Global markets weaken
World wheat markets started notably weaker this week, led lower by the US CBOT wheat futures that dropped to a 13-month low yesterday.
The US is failing to secure sufficient trade to help them meet export targets and they need to be more competitive. This was highlighted by recent tenders where both Syria and Bangladesh opted for Black Sea wheat buying 200,000 tonnes and 50,000 tonnes respectively.
French wheat futures followed and fell to prices not seen since July despite an improvement in the EU export pace. Markets are also noting upbeat estimates for 2019 wheat production. One optimistic analysis saw Russia potentially reaching 80 million tonnes which would be their second ever largest wheat crop.
However, recounting last season's experience of prolonged dry hot spring weather there can be a big difference between expectation and reality. The unusual current dry spell is extensive across Europe and North Africa and is of some concern. Temperatures will be notably higher than average which has been indicated by those in Spain where it is expected to reach 25°C this week.
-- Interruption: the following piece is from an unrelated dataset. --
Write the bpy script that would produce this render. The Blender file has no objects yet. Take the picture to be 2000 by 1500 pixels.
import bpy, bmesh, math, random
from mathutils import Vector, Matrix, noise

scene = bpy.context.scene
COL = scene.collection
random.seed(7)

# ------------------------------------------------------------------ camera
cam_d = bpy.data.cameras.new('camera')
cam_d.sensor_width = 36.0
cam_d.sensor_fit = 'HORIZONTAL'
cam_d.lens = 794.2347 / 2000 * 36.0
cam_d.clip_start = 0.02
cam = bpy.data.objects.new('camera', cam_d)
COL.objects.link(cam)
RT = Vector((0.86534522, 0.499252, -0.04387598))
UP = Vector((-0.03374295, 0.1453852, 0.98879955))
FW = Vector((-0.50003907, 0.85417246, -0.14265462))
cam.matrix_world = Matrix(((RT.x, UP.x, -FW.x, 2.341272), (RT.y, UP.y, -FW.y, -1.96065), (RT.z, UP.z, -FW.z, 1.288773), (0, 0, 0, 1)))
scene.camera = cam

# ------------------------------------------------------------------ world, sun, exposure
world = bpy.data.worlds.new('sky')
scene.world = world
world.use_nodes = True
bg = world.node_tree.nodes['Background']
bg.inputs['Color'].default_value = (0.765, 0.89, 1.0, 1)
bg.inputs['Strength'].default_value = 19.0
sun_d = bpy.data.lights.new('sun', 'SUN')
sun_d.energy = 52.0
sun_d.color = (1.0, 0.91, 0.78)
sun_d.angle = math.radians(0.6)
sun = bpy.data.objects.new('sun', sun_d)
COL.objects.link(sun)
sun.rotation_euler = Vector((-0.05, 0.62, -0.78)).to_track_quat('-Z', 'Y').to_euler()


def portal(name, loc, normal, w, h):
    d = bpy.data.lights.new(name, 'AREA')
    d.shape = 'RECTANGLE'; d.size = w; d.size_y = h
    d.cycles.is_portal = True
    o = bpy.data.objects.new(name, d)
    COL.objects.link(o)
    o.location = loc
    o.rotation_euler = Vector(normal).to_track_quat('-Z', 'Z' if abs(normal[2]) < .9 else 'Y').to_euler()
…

London futures weaken, but physical prices remain strong
Domestically, London futures have also been weaker which has not been helped by firmer sterling although physical wheat prices have remained strong. This is partly due to farmer retention but there are concerns about overall wheat availability with significant differences between the cropped area in the Defra crop survey and the recently released basic payment scheme statistics that point to an extremely tight balance sheet.